Open Problem Garden

Importance: High ✭✭✭

Author(s):

Subject:	Graph Theory
	» Directed Graphs

Keywords:

Recomm. for undergrads: no

Posted	by:	fhavet
	on:	March 1st, 2013

Problem Is there a minimum integer $f(d)$ such that the vertices of any digraph with minimum outdegree $d$ can be partitioned into two classes so that the minimum outdegree of the subgraph induced by each class is at least $d$ ?

Thomassen [T] proved the conjecture when $d=1$ and showed $f(1)=3$ . In fact, this case is equivalent to the case $k=2$ of the Bermond-Thomassen Conjecture.

The existence of the corresponding function $f$ for the undirected analogue is easy and has been observed by many authors.

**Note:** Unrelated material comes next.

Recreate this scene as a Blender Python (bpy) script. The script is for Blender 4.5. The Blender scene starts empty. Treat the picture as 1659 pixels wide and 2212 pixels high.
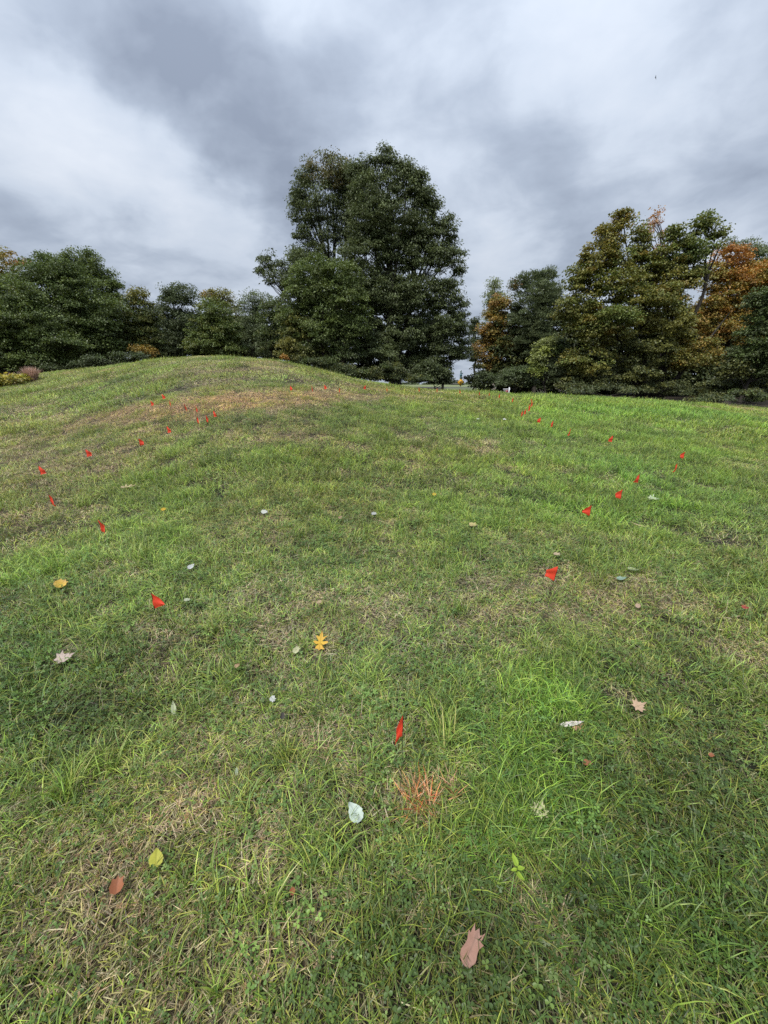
import bpy, math, random
import numpy as np
from mathutils import Vector, Matrix

S = bpy.context.scene
COL = S.collection
rng = np.random.default_rng(7)
random.seed(7)

# ------------------------------------------------------------------ camera
PITCH = math.radians(18.4)
CAM_Z = 1.6
F, CX, CY = 831.0, 829.5, 1106.0          # focal length and centre in units of a 1659 x 2212 picture
cam_d = bpy.data.cameras.new("camera")
cam_d.sensor_fit = 'VERTICAL'
cam_d.sensor_height = 34.6
cam_d.lens = 34.6 * F / 2212.0
cam_d.clip_start = 0.05
cam_d.clip_end = 3000
cam = bpy.data.objects.new("camera", cam_d)
COL.objects.link(cam)
cam.location = (0, 0, CAM_Z)
cam.rotation_euler = (math.pi / 2 - PITCH, 0, 0)
S.camera = cam

# ------------------------------------------------------------------ sky, sun, exposure
SUN_EL, SUN_AZ = math.radians(58), math.radians(215)     # azimuth from +Y, clockwise
S.view_settings.view_transform = 'Standard'
S.view_settings.look = 'None'
S.view_settings.exposure = 1.25
S.view_settings.gamma = 1.0
S.view_settings.use_curve_mapping = False
S.cycles.max_bounces = 6
S.cycles.diffuse_bounces = 3
S.cycles.glossy_bounces = 2
S.cycles.transmission_bounces = 4
S.cycles.transparent_max_bounces = 4
S.cycles.use_denoising = False
S.cycles.caustics_reflective = False
S.cycles.caustics_refractive = False

sun_d = bpy.data.lights.new("sun", 'SUN')
sun_d.energy = 1.5
sun_d.angle = math.radians(11)
sun_d.color = (1.0, 0.96, 0.9)
sun = bpy.data.objects.new("sun", sun_d)
COL.objects.link(sun)
sdir = Vector((math.sin(SUN_AZ) * math.cos(SUN_EL), math.cos(SUN_AZ) * math.cos(SUN_EL), math.sin(SUN_EL)))
sun.rotation_euler = (-sdir).to_track_quat('-Z', 'Y').to_euler()


def pdir(px, py):
    """unit direction of the line of sight through a picture point"""
    dx, dy = (px - CX) / F, (CY - py) / F
    c, s = math.cos(PITCH), math.sin(PITCH)
    v = Vector((dx, c + dy * s, -s + dy * c))
    return v.normalized()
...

Stiebitz [S] even proved the following tight result: if the minimum degree of an undirected graph $G$ is $d_1+d_2+ \cdots + d_k$ , where each $d_i$ is a non-negative integer, then the vertex set of $G$ can be partitioned into $k$ pairwise disjoint sets $V_1,\dots , V_k$ , so that for all $i$ , the induced subgraph on $V_i$ has minimum degree at least $d_i$ . This is clearly tight, as shown by an appropriate complete graph.